Porém, a questão é outra. Segundo Daniel Amaral, da Abiove, “dos 28.700 km de malha ferroviária, apenas um terço vem sendo efetivamente utilizado pelas concessionárias”. Ele defende que é necessário recuperar trechos e cobrar das concessionárias a efetiva operação da malha concedida. E a terceira opção de escoamento da produção – e mais barata – usada no Brasil é a que faz uso das hidrovias, contabilizando 6%. 

Nos Estados Unidos, o número chega a 47%. “Daí podemos ver quão mais competitivos são os EUA, ao utilizarem em larga escala os rios próximos às plantações de soja e milho”, comenta o gerente de economia da Abiove.

Ele acredita que faz falta uma política de planejamento em infraestrutura e logística alinhando as três esferas do governo: municipal, estadual e federal. O objetivo disso é impedir “que se criem obstáculos aos empreendimentos, sejam eles burocráticos ou de falta de pessoal”. 

Além disso, traria benefícios como o planejamento de eclusas na construção de hidrelétricas a fim de usar as águas dos rios não apenas para fornecimento de energia elétrica, mas para possibilitar o escoamento das safras de grãos. No Brasil há cerca de 42.000 quilômetros navegáveis, mas apenas 13 mil km são efetivamente utilizados.

Quem concorda que a infraestrutura logística é precária no Brasil é Fernando Sampaio, diretor executivo da Associação Brasileira das Indústrias Exportadoras de Carnes (ABIEC). “Nosso transporte rodoviário é abaixo da crítica, o que faz com que seja mais caro transportar o container da indústria ao porto do que do porto a Hong Kong”. E, em termos de competitividade, o Brasil perde para Estados Unidos, Austrália, Uruguai e Argentina, já que todos têm maior facilidade e menor custo para escoar suas produções.

O analista em infraestrutura do Ministério do Transporte, Artur Limaverde, explica que há projetos para equilibrar o uso entre ferrovia, rodovia e hidrovia nos próximos anos. Ele afirma que o Brasil passará de um país que utiliza mais as rodovias para “uma matriz de transporte, em 2031, muito mais equilibrada com o modal ferroviário assumindo o papel principal com 43%, seguido pelo rodoviário com 38% e o aquaviário com 15%”. Além disso, o Departamento Nacional de Infraestrutura de Transporte (DNIT) está desenvolvendo obras no norte do país para descongestionar os portos das regiões Sul e Sudeste.
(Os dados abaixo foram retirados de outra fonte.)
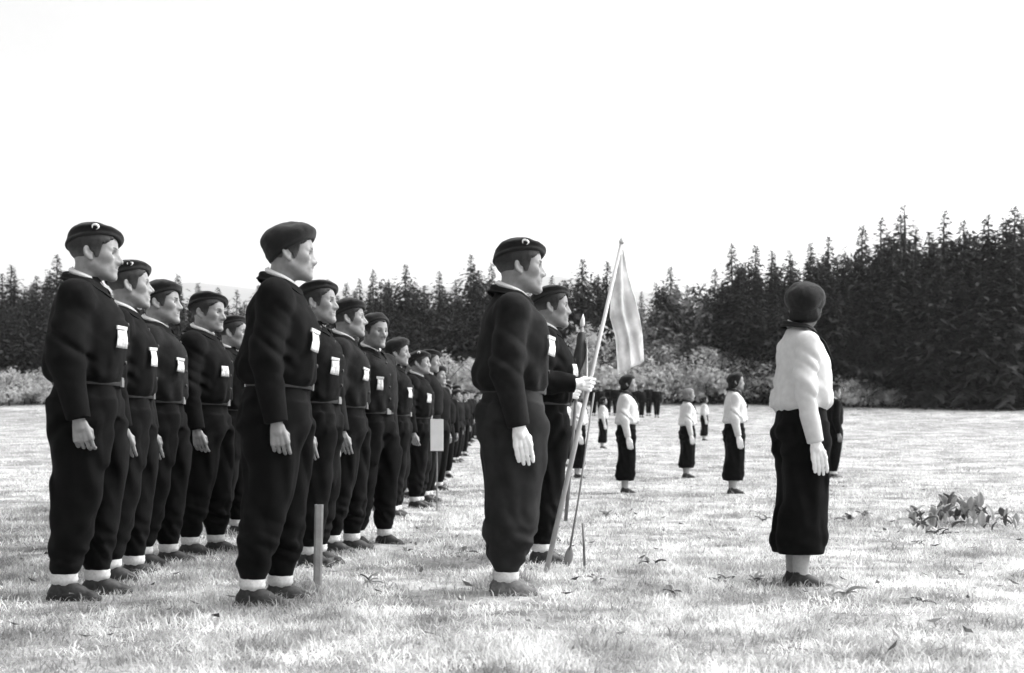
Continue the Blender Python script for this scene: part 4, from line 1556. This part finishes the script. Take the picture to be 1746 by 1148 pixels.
def cloth(Lc, Rc, d0, amp, cyc, seed, nu=40, nv=26):
    """cloth hanging between two edge curves given as (height 0..1) -> (x, z), with folds in depth"""
    P = []
    for i in range(nu + 1):
        t = i / nu
        row = []
        for j in range(nv + 1):
            u = j / nv
            a, b = Lc(t), Rc(t)
            ph = cyc * 2 * pi * u + 0.9 * sin(t * 3 + seed)
            row.append((a[0] * (1 - u) + b[0] * u + 0.006 * sin(ph * 1.3 + t * 4), a[1] * (1 - u) + b[1] * u + amp * sin(ph) * min(1, 0.15 + 1.5 * t) + 0.01 * sin(9 * t + 4 * u), a[2] * (1 - u) + b[2] * u))
        P.append(row)
    return P


def on_pole(z):
    return foot + dirp * ((z - foot[2]) / dirp[2])


def interp_px(tab, d):
    ts = np.array([q[0] for q in tab], float)

    def f(t):
        x = np.interp(t, ts, [q[1] for q in tab])
        y = np.interp(t, ts, [q[2] for q in tab])
        return np.array(px(x, y, d))
    return f


dtop = ptop[1]
xtop = CX + ptop[0] * FPX / dtop
Lc = interp_px([(0, xtop - 1, 428), (0.2, xtop - 9, 466), (0.45, xtop - 19, 512), (0.62, xtop - 20, 540), (0.8, xtop - 10, 575), (1, xtop - 6, 640)], dtop - 0.02)
Rc = interp_px([(0, xtop + 2, 426), (0.2, xtop + 10, 462), (0.45, xtop + 24, 506), (0.62, xtop + 32, 540), (0.8, xtop + 37, 574), (1, xtop + 40, 616)], dtop + 0.05)
Pc = rel([p for r_ in cloth(Lc, Rc, dtop, 0.026, 1.7, 1.0) for p in r_], foot)
Pc = np.array(Pc).reshape(41, 27, 3)
obj('flag_cloth', shell_grid(Pc, 0.003).mesh('flag_cloth', M['flag']), fl)
# furled dark pennant on its own short staff
G2 = gpt(penn, GRIP)
t2 = G2 + np.array([0.045, 0.05, 0.50])
b2 = G2 - (t2 - G2) * 1.9
b2[2] = max(b2[2], 0.06)
pn = obj('pennant_on_staff', None, None, tuple(b2))
tag(pn, 'furled dark pennant with white edge on a staff beside the flag bearer', 'pennant')
dd = (t2 - b2) / np.linalg.norm(t2 - b2)
obj('staff', MB().tube(rel([b2, t2], b2), [0.014, 0.012], 10).mesh('staff', M['rod']), pn)
obj('finial', MB().tube(rel([t2, t2 + dd * 0.02, t2 + dd * 0.05, t2 + dd * 0.10], b2), [0.012, 0.020, 0.017, 0.002], 8).mesh('finial', M['tin']), pn)
P = []
for i in range(22):
    t = i / 21
    c = t2 - dd * (0.04 + 0.36 * t)
    rr = 0.020 + 0.022 * sin(pi * min(1, t * 1.2)) ** 0.8
    P.append([tuple(c - b2 + np.array([rr * (1 + 0.25 * sin(3 * a + 6 * t)) * cos(a), rr * sin(a) * (1 + 0.2 * cos(4 * a)), 0])) for a in np.linspace(0, 2 * pi, 16, endpoint=False)])
obj('pennant_cloth', MB().grid(P, True).mesh('pennant_cloth', M['pennant']), pn)
P = []
for i in range(18):
    t = i / 17
    c = t2 - dd * (0.10 + 0.42 * t)
    P.append([tuple(c - b2 + np.array([0.032 + 0.020 * t + 0.022 * u * (0.6 + t), -0.02 + 0.02 * sin(5 * u + 3 * t), 0])) for u in np.linspace(0, 1, 6)])
obj('pennant_edge', shell_grid(np.array(P), 0.003).mesh('pennant_edge', M['pennant_light']), pn)
# thin lance held in the same fist, point down in the grass
lb = np.array(px(967, 965, 6.95))
lb[2] = float(gz(0, 6.95)) + 0.005
lt = G + np.array([0.030, -0.010, -0.05])
ln = obj('thin_lance', None, None, tuple(lb))
tag(ln, 'thin dark lance with leaf shaped point resting in the grass below the glove', 'lance')
ld = (lt - lb) / np.linalg.norm(lt - lb)
obj('shaft', MB().tube(rel([lb + ld * 0.10, lb + (lt - lb) * 0.4 + np.array([0.006, 0, 0]), lt], lb), [0.0065, 0.006, 0.006], 8).mesh('shaft', M['rod']), ln)
P = []
for t in np.linspace(0, 1, 9):
    q = lb + ld * 0.13 * t
    wd = 0.024 * sin(pi * min(1, 0.06 + t * 0.94)) ** 0.8 + 0.002
    P.append([tuple(q - lb + np.array([wd * cos(a), 0.3 * wd * sin(a), 0])) for a in np.linspace(0, 2 * pi, 10, endpoint=False)])
obj('point', MB().grid(P, True).mesh('point', M['rod']), ln)
o = obj('thin_stake', MB().tube([(0, 0, -0.05), (-0.004, 0, 0.13), (-0.012, 0.003, 0.265)], [0.009, 0.008, 0.0065], 7).mesh('thin_stake', M['rod']), None, at(997, 6.95))
tag(o, 'short thin dark stake stuck in the grass right of the lance point', 'stake')


def plank(name, wx_, wy, h, seed, m):
    r = random.Random(seed)
    P = []
    for i in range(9):
        t = i / 8
        ring = []
        for a in range(12):
            an = 2 * pi * a / 12
            cx_, cy_ = cos(an), sin(an)
            sq = max(abs(cx_), abs(cy_))
            ring.append((wx_ / 2 * cx_ / sq * (0.97 + 0.06 * r.random()), wy / 2 * cy_ / sq * (0.97 + 0.06 * r.random()), -0.08 + (h + 0.08) * t + (0.006 * r.random() if i == 8 else 0)))
        P.append(ring)
    mb = MB().grid(P, True)
    mb.f.append(tuple(8 * 12 + a for a in range(12)))
    return mb.mesh(name, m, False)


o = obj('wooden_stake', plank('wooden_stake', 0.042, 0.026, 0.435, 3, M['stake']), None, at(541, 5.75), (0, 0.02, 0.15))
tag(o, 'pale square wooden stake in the grass before the front file', 'stake')
mk = obj('marker_board', None, None, at(745, 12.4))
tag(mk, 'white upright board on a post beside the tail of the column', 'sign')
zb = CAMZ + (HY - 742) * 12.4 / FPX - float(gz(0, 12.4))
obj('post', plank('post', 0.016, 0.016, zb - 0.13, 5, M['rod']), mk)
obj('board', box_mesh('board', 0.135, 0.02, 0.335, M['board']), mk, (0, 0, zb))


# ------------------------------------------------------------------ weeds and grass
def leaf_mesh(m, name='leaf'):
    P = []
    for t in np.linspace(0, 1, 7):
        wd = 0.21 * sin(pi * (0.08 + 0.90 * t)) ** 0.9
        P.append([(t, wd * u, 0.42 * t - 0.50 * t * t + 0.10 * abs(u)) for u in (-1, -0.5, 0, 0.5, 1)])
    return shell_grid(np.array(P), 0.012).mesh(name, m)


LEAF, LEAF_PALE = leaf_mesh(M['weed']), leaf_mesh(M['weed_pale'])


def weed(x, y, n, size, label, pale=0.0, spread=0.03, lift=0.5):
    d = (lambda q: q)(next(dd_ for dd_ in np.arange(3.5, 80, 0.02) if HY + (CAMZ - float(gz(0, dd_))) * FPX / dd_ < y))
    X, Y, Z = at(x, d)
    o = obj('weed_plant', None, None, (X, Y, Z + 0.01))
    tag(o, label, 'plant', 'weeds in the field')
    for i in range(n):
        an = 6.283 * i / n + random.uniform(-.5, .5)
        c = obj('leaf', LEAF_PALE if random.random() < pale + 0.15 else LEAF, o, (random.uniform(-spread, spread), random.uniform(-spread, spread), random.uniform(0, lift) * size * 0.5), (random.uniform(-.4, .4), -(random.uniform(-0.1, 0.75) if lift < 0.8 else random.uniform(0.35, 1.5)), an))
        s_ = size * random.uniform(0.6, 1.1)
        c.scale = (s_, s_ * random.uniform(0.7, 1.2), s_)


for x, y, n, s_, lab, pl in (
        (1020, 995, 8, 0.055, 'dark low weed right of the lance point', 0.1), (1216, 998, 7, 0.05, 'dark weed left of two near the woman in white', 0.0), (1243, 994, 5, 0.05, 'dark narrow weed beside its lower neighbour', 0.0), (1292, 998, 6, 0.06, 'dark weed close to the feet of the woman in white', 0.2),
        (1034, 884, 6, 0.09, 'grey weed beyond the thin stake', 0.3), (1060, 880, 5, 0.09, 'grey weed next to its twin beyond the thin stake', 0.3), (936, 878, 5, 0.06, 'small weed left of the flag pole foot', 0.2), (1098, 824, 5, 0.06, 'tiny dark weed right of the nearest far woman', 0.0),
        (1445, 890, 9, 0.10, 'spreading dark weed behind the woman in white', 0.2), (1475, 884, 8, 0.10, 'weed at the right end of the dark streak behind the woman', 0.2), (795, 948, 6, 0.07, 'weed with a leaning stalk left of the centre man', 0.5), (560, 972, 6, 0.06, 'weed behind the wooden stake', 0.2),
        (632, 1000, 8, 0.07, 'weed patch right of the wooden stake with pale leaves', 0.5), (1150, 1020, 6, 0.08, 'grey weed low between the lance and the woman', 0.5), (1442, 1022, 6, 0.10, 'pale broad leaf lying in the lower right grass', 0.9), (1565, 932, 6, 0.06, 'small dark weed below the big weed clump', 0.0),
        (1560, 1030, 6, 0.06, 'flat weed near the lower right corner', 0.4), (1300, 890, 5, 0.09, 'grey weed left of the woman in white', 0.3), (1110, 968, 7, 0.08, 'greyish tuft between the lance and the woman', 0.4), (690, 945, 5, 0.06, 'tiny weed by the feet of the round beret man', 0.3)):
    weed(x, y, n, s_, lab, pl)
weed(1585, 905, 36, 0.15, 'big leafy weed, left half of the clump at the right edge', 0.4, 0.15, 1.6)
weed(1635, 890, 46, 0.17, 'big dark leafy weed, right half of the clump at the right edge', 0.4, 0.20, 1.6)
weed(1690, 905, 28, 0.12, 'big leafy weed beyond the clump at the right margin', 0.4, 0.18, 1.6)
weed(1604, 915, 18, 0.08, 'smaller leafy weed in front of the big clump', 0.3, 0.12, 0.6)


def build_grass():
    bands = ((3.3, 5.2, 52000, 1.0), (5.2, 8.0, 90000, 1.0), (8.0, 13.0, 80000, 1.25), (13.0, 22.0, 60000, 1.7), (22.0, 45.0, 45000, 2.6), (45.0, 76.0, 22000, 3.6))
    Vs, n0, Fs = [], 0, []
    for lo, hi, n, wdk in bands:
        Y = np.sqrt(RNG.random(n) * (hi**2 - lo**2) + lo**2)
        X = (RNG.random(n) - 0.5) * 2 * 0.475 * Y
        c = vnoise(X * 2.2 + 3, Y * 2.2, X * 0 + 1.5) + 0.6 * vnoise(X * 6, Y * 6 + 2, X * 0 + 4.5)
        keep = RNG.random(n) < np.clip(0.62 + 1.5 * c, 0.12, 1)
        X, Y, c = X[keep], Y[keep], c[keep]
        n = len(X)
        Z = gz(X, Y) + np.where(Y < 24, vnoise(X * 1.6 + 5, Y * 1.6, X * 0 + 2.5) * 0.035 + vnoise(X * 0.7 + 5, Y * 0.7, X * 0 + 7.5) * 0.03 - 0.005, 0) - 0.004
        h = (0.020 + 0.040 * RNG.random(n) ** 2 + 0.05 * np.clip(c, 0, 1) + 0.16 * np.clip(c - 0.22, 0, 1) * RNG.random(n)) * (0.85 + 0.25 * wdk)
        an = RNG.random(n) * 2 * pi
        lean = RNG.random(n) * 1.6 + 0.2
        la = RNG.random(n) * 2 * pi
        wd = 0.0022 * wdk * (0.7 + 0.8 * RNG.random(n))
        b = np.stack([X, Y, Z], 1)
        sd = np.stack([np.cos(an), np.sin(an), 0 * an], 1) * wd[:, None]
        ld_ = np.stack([np.cos(la) * lean, np.sin(la) * lean, np.ones(n)], 1)
        ld_ /= np.linalg.norm(ld_, axis=1, keepdims=True)
        mid = b + ld_ * (h * 0.55)[:, None] + np.array([0, 0, 1]) * (h * 0.10)[:, None]
        tip = b + ld_ * h[:, None] + np.stack([np.cos(la), np.sin(la), -0.35 * np.ones(n)], 1) * (h * 0.28 * lean)[:, None]
        V = np.stack([b - sd, b + sd, mid + sd * 0.8, mid - sd * 0.8, tip], 1)
        idx = n0 + np.arange(n) * 5
        Fs.append(np.stack([idx, idx + 1, idx + 2], 1))
        Fs.append(np.stack([idx, idx + 2, idx + 3], 1))
        Fs.append(np.stack([idx + 3, idx + 2, idx + 4], 1))
        Vs.append(V.reshape(-1, 3))
        n0 += n * 5
    o = obj('grass', mesh_np('grass', np.concatenate(Vs), np.concatenate(Fs), False, (M['grass'],)))
    o['label'] = 'short dry pale grass covering the field'
    o['category'] = 'grass'
    o['kind'] = 'stuff'


build_grass()


def build_litter():
    n = 900
    Y = 4.0 + 22.0 * RNG.random(n) ** 1.3
    X = (RNG.random(n) - 0.5) * 0.95 * Y
    keep = vnoise(X * 1.2, Y * 1.2, X * 0 + 9.5) > -0.02
    X, Y = X[keep], Y[keep]
    V, F = [], []
    for x, y in zip(X, Y):
        z = float(gz(x, y)) + 0.028 + random.uniform(0, 0.02)
        s_ = random.uniform(0.012, 0.034) * (0.8 + y * 0.03)
        a = random.random() * 6.28
        u = np.array([cos(a), sin(a), random.uniform(-.4, .4)]) * s_
        v = np.array([-sin(a), cos(a), random.uniform(-.5, .5)]) * s_ * random.uniform(.3, .6)
        c = np.array([x, y, z])
        k_ = len(V)
        V += [tuple(c - u), tuple(c - v), tuple(c + u * 1.1 + np.array([0, 0, s_ * .4])), tuple(c + v)]
        F.append((k_, k_ + 1, k_ + 2, k_ + 3))
    o = obj('dead_leaves', mesh_np('dead_leaves', V, F, False, (M['litter'],)))
    o['label'] = 'small dark dead leaves and stalks strewn through the grass'
    o['category'] = 'leaves'
    o['kind'] = 'stuff'


M['litter'] = mat('dead leaves', 0.12, 0.8, 0.3, 5, 0, 50, 0.1, island=0.7)
build_litter()


# ------------------------------------------------------------------ air: far hills fade
def build_haze():
    me = box_mesh('haze', 9600, 7000, 860, None, 0)
    me.materials.clear()
    m = bpy.data.materials.new('haze')
    m.use_nodes = True
    n, l = m.node_tree.nodes, m.node_tree.links
    n.remove(n['Principled BSDF'])
    pv = n.new('ShaderNodeVolumePrincipled')
    pv.inputs['Color'].default_value = (0.95, 0.95, 0.95, 1)
    pv.inputs['Density'].default_value = 0.00013
    pv.inputs['Anisotropy'].default_value = 0.2
    l.new(pv.outputs[0], n['Material Output'].inputs['Volume'])
    me.materials.append(m)
    o = obj('haze', me, None, (0, 3000, 428))
    o['kind'] = 'stuff'


HAZE = True
if HAZE:
    build_haze()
O escoamento da produção de carne bovina, algodão, soja entre outros produtos é dependente da qualidade das rodovias, que influenciam no tempo e no custo do frete ao porto. “A manutenção destas estradas, bem como a construção de novas opções de vias seria de grande valia. O problema é agravado pelo fato da carne, soja e outras commodities terem praticamente as mesmas rotas de escoamento” lamenta Fernando Sampaio, da ABIEC.

A pedra no caminho da logística brasileira é mais pesada do que parece. Com a produção batendo recordes de um lado, de outro temos imensas filas nos portos, congestionamentos, atolamentos de caminhões, pontes inacabadas, atrasos, desperdícios, acidentes e prejuízos. Ela não atinge apenas agricultores e pecuaristas. Também chega à casa de milhões de brasileiros que consomem produtos mais caros e produtores que perdem até um terço da renda com transporte.

Países de grande extensão como Canadá, Rússia, Estados Unidos e China, priorizam o uso de ferrovias, o que ainda não acontece no Brasil. Isso está ligado ao histórico do país, que inicialmente investiu em ferrovias e, a partir do governo Juscelino Kubistchek (1956-1961), deu prioridade para as indústrias automobilísticas e para a abertura de rodovias. Os setores ferroviário, aquaviário e rodoviário devem subsistir, em paralelo, e não excluir um ao outro, como foi feito no passado. O preço disso é cobrado até hoje não só para quem produz, mas também para quem consome.

Essa reportagem foi publicada originalmente no dia 10 de outubro de 2013 e ganhou o Prêmio de Jornalismo da Associação Brasileira do Agronegócio da Região de Ribeirão Preto (Abag-RP) do mesmo ano.